Well, not quite early baroque/late medieval grooves, but late fifties, early sixties stuff. I was already into late Bebop and early Cool, but then I started to find out about musicians like Baden Powell and Cal Tjader who would introduce an incredible South American influence into the whole genre, and somehow I seem to be hooked. I have been carrying around the classic Bossa Nova album by Getz/Jobim/Gilberto in various forms (vinyl/tape/mini disc/cd/Ipod and now again vinyl) since I was 21, but it’s introduction into my life has caused a never ending chain reaction of seeking more recordings that are similarly satisfactory to that original trigger.
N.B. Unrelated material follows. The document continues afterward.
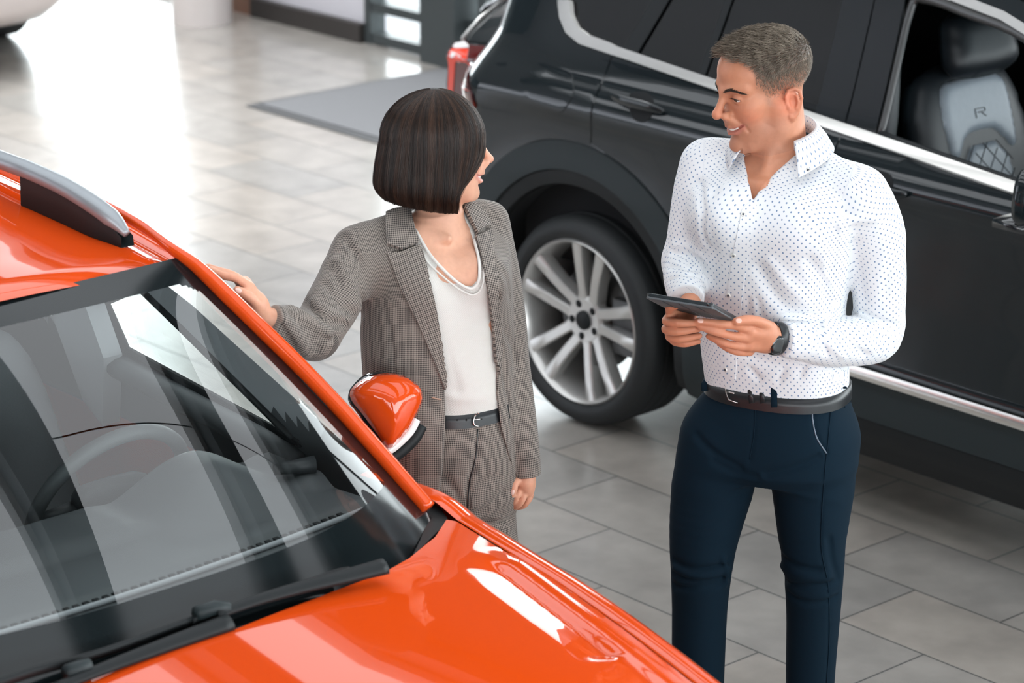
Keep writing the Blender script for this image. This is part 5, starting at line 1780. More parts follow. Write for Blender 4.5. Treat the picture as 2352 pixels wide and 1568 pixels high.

So now I am now again looking for vinyl that satisfies my brazilian jazz cravings. Since I have been finally equipped with a proper living room I have invested into a proper turntable and dug out my vinyl collection. This has been a revelation: the heavily compressed tracks we listen to these day on CD and Itunes just don’t prepare you for the sheer dynamic of a vinyl track in which loud is allowed to be loud and quite allowed to be quiet, so the advent of my vinyl finds of Baden Powell and Cal Tjader has been a revelation. These vinyl discs I have rescued from some obscure flea market are in gorgeous coulours, more than 45 years old and sound amazing. Yes, there is the odd crackle and pop, but my Klipsch Horns really savour the challenge of some proper dynamics on these classics, so it’s a delight to have them on turntable.

Which leads me finally to my current turntable filler: ‘Stan Getz With Cal Tjader‘ is such a cool album, I can’t overstate what a terrible hole this would leave in your record collection if you wouldn’t order it now. It obviously features Tjader’s and Getz’s virtuosity on their respective instruments, but so much more. The first seconds of the first track, ‘Ginza Samba’ miraculously shazammed such a broad smile on the best girlfriend ever’s face that I immediately knew I bought a winner. And indeed , it’s an incredible album that not only lives from the two main protagonists but also from those amazing chaps that make up Tjader’s sextet: especially Eddie Duran on Guitar and of course the great Vince Guaraldi (before he became famous with the ‘Peanuts’ soundtracks) make this unforgettable.

Well, it’s gotta be better than the new JLS album, innit??